NYT Finally Admits (Reluctantly) That Imprisonment Lowers Crime Rate

October 31st, 2011 1:41 PM

A Sunday New York Times editorial on crime, “Falling Crime, Teeming Prisons,” indirectly acknowledged (at last) the paper’s blinkered liberal failure to connect the seemingly obvious idea that crime falls when more criminals are behind bars, as captured by a notorious headline on a September 28, 1997 "Week in Review" story by Fox Butterfield, "Crime Keeps on Falling, But Prisons Keep on Filling." As if the two trends were unrelated.

The idea is a recidivist in Times crime coverage, often under Butterfield’s byline.

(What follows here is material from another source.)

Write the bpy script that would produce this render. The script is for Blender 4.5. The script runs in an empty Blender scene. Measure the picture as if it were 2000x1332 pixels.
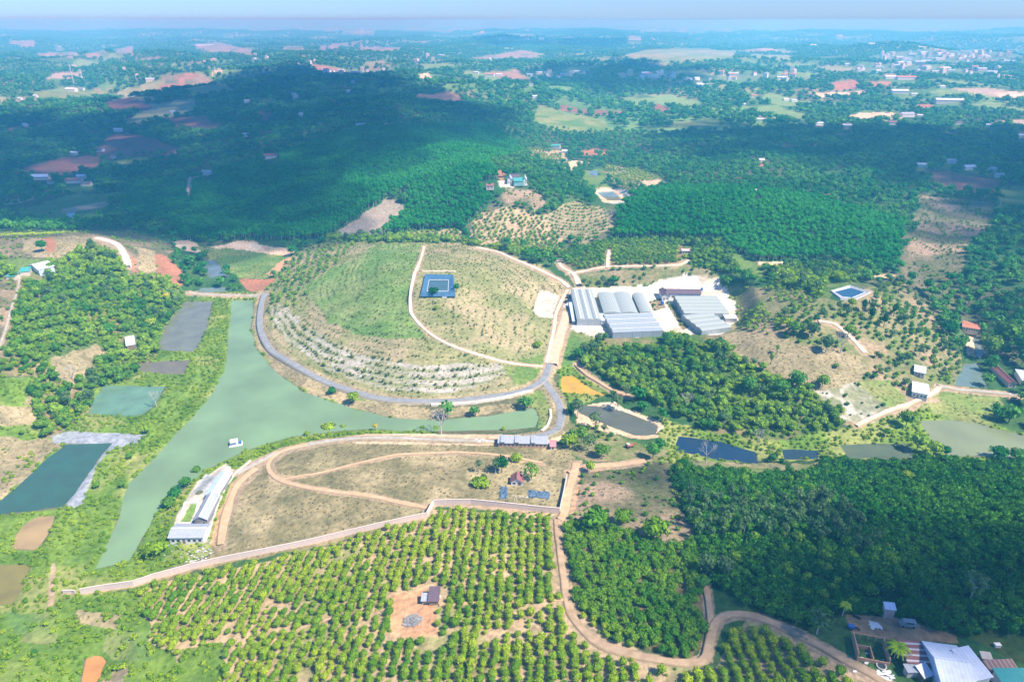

Senator Jim Webb, Democrat of Virginia, has a smart proposal to create a bipartisan commission to review the nation’s troubled criminal justice system and offer recommendations for reform. The National Criminal Justice Commission Act would be a valuable first step toward reducing crime as well as punishment. Unfortunately, Senate Republicans derailed the bill recently, with some falsely claiming that it would encroach on states’ rights.

As a means of controlling crime, America’s prisons are notoriously inefficient and only minimally effective, often creating hardened criminals out of first-time offenders. The United States has 5 percent of the world’s population, yet 25 percent of the world’s prisoners. In the past generation, the imprisonment rate per capita in this country has multiplied by five. There are 2.3 million Americans in prisons and jails. Spending on prisons has reached $77 billion a year.


While crime has gone down notably, just 10 to 25 percent of the decline can be credited to the increase in imprisonment. The rest is from the waning of the crack epidemic, the aging of the baby boomers and other factors.

The editorial doesn’t cite any research to back up the “just 10 to 25 percent” claim.